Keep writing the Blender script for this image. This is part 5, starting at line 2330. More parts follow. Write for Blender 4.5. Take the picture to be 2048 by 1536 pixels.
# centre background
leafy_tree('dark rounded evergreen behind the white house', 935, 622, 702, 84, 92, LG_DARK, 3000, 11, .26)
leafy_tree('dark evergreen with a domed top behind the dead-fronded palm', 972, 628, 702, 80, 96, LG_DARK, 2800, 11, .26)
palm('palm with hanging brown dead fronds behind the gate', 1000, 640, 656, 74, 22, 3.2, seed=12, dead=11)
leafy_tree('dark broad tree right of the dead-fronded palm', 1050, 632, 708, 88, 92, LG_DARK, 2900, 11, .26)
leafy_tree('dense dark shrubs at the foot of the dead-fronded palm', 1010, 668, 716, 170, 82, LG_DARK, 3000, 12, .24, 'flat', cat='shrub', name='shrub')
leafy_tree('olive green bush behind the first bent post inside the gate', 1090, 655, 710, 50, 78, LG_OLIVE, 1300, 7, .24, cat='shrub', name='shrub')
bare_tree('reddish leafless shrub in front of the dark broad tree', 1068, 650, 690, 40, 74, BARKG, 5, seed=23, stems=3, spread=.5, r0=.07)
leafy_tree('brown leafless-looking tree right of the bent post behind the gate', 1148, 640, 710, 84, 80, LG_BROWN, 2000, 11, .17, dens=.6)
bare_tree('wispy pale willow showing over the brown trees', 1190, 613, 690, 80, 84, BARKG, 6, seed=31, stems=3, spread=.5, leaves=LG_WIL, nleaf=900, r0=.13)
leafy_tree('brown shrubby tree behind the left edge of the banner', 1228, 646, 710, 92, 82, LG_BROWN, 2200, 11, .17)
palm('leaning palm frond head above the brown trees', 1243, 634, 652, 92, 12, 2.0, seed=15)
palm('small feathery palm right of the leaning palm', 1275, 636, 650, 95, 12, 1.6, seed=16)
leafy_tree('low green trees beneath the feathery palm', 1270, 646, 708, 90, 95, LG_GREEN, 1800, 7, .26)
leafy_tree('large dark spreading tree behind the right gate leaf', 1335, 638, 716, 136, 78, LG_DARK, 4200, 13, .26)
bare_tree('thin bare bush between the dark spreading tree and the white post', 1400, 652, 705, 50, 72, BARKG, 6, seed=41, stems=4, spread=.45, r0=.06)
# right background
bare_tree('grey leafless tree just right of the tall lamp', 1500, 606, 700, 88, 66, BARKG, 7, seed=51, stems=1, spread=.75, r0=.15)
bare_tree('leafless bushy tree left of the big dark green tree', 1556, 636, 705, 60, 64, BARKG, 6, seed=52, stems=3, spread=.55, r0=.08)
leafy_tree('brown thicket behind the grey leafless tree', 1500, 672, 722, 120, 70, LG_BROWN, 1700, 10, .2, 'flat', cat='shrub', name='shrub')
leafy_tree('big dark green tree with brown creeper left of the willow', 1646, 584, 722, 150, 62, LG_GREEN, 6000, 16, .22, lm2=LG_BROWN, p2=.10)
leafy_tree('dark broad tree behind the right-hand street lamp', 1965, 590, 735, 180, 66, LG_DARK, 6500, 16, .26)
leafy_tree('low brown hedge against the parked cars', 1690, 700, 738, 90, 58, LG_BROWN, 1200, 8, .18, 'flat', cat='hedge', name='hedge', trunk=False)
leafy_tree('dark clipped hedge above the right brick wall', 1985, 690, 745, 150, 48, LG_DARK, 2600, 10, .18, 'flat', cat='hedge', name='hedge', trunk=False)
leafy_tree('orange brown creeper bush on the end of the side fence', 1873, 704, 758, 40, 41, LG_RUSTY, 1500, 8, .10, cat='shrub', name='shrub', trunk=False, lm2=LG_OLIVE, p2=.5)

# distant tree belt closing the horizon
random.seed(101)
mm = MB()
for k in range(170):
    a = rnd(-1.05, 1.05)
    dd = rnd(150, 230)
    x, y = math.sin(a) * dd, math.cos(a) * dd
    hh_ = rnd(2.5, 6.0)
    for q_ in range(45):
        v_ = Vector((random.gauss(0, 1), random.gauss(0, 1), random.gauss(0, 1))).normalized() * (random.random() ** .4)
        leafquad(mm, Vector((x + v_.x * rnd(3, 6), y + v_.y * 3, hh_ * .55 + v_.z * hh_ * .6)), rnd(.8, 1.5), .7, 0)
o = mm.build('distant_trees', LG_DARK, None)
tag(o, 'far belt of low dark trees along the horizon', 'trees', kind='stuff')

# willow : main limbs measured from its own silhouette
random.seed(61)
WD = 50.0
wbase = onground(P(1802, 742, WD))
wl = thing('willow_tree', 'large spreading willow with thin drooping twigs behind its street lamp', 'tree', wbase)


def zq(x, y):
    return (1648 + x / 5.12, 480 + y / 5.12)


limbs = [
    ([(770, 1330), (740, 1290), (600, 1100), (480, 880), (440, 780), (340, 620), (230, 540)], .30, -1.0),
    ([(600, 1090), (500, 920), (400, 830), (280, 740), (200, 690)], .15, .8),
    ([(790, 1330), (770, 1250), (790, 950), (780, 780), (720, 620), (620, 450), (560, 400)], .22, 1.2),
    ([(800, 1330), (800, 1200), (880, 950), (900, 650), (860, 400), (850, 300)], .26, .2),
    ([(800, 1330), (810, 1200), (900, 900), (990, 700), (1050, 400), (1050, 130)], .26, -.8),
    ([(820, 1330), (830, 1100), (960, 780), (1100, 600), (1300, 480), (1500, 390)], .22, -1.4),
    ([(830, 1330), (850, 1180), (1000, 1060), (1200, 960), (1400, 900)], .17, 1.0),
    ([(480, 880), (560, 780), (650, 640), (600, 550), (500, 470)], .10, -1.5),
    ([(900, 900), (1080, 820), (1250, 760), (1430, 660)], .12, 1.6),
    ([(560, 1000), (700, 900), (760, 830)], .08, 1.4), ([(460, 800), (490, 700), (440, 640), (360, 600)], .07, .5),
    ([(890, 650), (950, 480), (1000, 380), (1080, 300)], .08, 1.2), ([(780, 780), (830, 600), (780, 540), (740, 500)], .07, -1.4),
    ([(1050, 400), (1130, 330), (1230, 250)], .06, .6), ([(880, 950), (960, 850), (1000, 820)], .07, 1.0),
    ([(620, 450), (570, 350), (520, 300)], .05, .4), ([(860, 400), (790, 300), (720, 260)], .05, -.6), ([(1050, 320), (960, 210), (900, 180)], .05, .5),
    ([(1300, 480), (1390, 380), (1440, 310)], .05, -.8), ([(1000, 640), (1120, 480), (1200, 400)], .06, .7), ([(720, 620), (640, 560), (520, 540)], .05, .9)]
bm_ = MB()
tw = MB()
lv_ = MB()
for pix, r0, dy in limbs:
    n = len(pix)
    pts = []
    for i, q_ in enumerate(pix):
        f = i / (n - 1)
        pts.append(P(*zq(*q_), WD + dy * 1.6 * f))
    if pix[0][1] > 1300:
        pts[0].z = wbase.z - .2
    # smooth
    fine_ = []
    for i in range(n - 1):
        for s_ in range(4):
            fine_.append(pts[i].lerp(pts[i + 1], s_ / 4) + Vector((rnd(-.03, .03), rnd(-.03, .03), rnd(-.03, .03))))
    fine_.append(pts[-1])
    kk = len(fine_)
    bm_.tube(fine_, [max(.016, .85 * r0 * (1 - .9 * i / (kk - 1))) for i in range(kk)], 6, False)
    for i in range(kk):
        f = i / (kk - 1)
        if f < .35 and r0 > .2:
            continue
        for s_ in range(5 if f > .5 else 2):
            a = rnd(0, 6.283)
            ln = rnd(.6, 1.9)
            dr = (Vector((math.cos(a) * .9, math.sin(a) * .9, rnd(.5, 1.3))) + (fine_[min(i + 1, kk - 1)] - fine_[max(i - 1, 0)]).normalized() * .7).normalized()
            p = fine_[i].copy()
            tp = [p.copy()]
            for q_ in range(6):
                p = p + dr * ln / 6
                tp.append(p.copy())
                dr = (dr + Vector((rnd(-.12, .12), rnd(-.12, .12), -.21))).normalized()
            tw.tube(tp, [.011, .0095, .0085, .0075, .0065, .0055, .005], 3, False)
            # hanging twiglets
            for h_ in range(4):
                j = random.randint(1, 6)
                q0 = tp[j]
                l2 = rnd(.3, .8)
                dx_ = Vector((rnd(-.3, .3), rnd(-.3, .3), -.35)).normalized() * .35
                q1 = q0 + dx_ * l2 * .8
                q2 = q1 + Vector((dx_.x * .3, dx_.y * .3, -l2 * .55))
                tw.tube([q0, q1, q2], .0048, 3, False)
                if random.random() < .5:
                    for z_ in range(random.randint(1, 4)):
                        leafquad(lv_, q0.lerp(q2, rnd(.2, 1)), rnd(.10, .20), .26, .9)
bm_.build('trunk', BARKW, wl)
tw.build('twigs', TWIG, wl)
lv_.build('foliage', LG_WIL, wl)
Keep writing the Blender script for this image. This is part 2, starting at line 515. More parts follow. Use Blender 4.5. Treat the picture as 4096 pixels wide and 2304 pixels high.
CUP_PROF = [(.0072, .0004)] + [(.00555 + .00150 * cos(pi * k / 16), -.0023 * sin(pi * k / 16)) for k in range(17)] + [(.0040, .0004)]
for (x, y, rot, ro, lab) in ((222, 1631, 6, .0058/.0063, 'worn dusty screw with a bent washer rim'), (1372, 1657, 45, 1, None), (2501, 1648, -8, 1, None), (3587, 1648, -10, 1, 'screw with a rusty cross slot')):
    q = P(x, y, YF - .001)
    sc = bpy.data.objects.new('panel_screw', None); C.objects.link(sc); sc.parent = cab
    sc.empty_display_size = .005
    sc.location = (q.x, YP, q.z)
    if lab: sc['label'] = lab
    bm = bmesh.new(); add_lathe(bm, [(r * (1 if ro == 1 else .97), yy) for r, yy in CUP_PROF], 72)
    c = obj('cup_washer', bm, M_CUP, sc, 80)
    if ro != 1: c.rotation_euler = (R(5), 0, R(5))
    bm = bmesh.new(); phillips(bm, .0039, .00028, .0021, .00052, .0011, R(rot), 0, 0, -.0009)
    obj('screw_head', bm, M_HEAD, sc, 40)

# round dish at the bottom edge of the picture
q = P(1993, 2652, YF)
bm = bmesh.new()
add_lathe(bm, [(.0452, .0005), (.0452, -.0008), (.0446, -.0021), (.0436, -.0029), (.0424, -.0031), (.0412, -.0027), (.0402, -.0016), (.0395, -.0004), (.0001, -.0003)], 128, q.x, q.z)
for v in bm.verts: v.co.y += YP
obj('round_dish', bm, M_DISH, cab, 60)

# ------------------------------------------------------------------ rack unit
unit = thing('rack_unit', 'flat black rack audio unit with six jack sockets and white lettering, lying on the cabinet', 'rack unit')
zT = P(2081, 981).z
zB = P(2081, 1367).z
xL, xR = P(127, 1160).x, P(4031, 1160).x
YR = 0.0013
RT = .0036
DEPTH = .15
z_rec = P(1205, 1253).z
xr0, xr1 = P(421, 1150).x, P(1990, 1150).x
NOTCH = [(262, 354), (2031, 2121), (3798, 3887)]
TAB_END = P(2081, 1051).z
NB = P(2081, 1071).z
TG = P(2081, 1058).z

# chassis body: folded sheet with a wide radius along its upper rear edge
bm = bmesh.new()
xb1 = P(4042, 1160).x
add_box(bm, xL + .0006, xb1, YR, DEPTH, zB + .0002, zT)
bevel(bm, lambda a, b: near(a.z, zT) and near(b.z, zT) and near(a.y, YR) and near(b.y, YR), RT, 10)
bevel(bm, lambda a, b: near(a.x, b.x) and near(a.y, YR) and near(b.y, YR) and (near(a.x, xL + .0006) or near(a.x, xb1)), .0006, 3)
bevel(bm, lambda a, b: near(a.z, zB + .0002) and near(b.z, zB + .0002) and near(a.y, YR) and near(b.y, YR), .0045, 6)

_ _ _

▶ GIVEN REQUEST
From the line with "2304 pixels high." through the line with "obj('round_dish', bm, M_DISH, cab, 60)", repeat every line exactly, both ends included, and nothing outside that range.

▶ OUTPUT FOR THIS EXERCISE
Keep writing the Blender script for this image. This is part 2, starting at line 515. More parts follow. Use Blender 4.5. Treat the picture as 4096 pixels wide and 2304 pixels high.
CUP_PROF = [(.0072, .0004)] + [(.00555 + .00150 * cos(pi * k / 16), -.0023 * sin(pi * k / 16)) for k in range(17)] + [(.0040, .0004)]
for (x, y, rot, ro, lab) in ((222, 1631, 6, .0058/.0063, 'worn dusty screw with a bent washer rim'), (1372, 1657, 45, 1, None), (2501, 1648, -8, 1, None), (3587, 1648, -10, 1, 'screw with a rusty cross slot')):
    q = P(x, y, YF - .001)
    sc = bpy.data.objects.new('panel_screw', None); C.objects.link(sc); sc.parent = cab
    sc.empty_display_size = .005
    sc.location = (q.x, YP, q.z)
    if lab: sc['label'] = lab
    bm = bmesh.new(); add_lathe(bm, [(r * (1 if ro == 1 else .97), yy) for r, yy in CUP_PROF], 72)
    c = obj('cup_washer', bm, M_CUP, sc, 80)
    if ro != 1: c.rotation_euler = (R(5), 0, R(5))
    bm = bmesh.new(); phillips(bm, .0039, .00028, .0021, .00052, .0011, R(rot), 0, 0, -.0009)
    obj('screw_head', bm, M_HEAD, sc, 40)

# round dish at the bottom edge of the picture
q = P(1993, 2652, YF)
bm = bmesh.new()
add_lathe(bm, [(.0452, .0005), (.0452, -.0008), (.0446, -.0021), (.0436, -.0029), (.0424, -.0031), (.0412, -.0027), (.0402, -.0016), (.0395, -.0004), (.0001, -.0003)], 128, q.x, q.z)
for v in bm.verts: v.co.y += YP
obj('round_dish', bm, M_DISH, cab, 60)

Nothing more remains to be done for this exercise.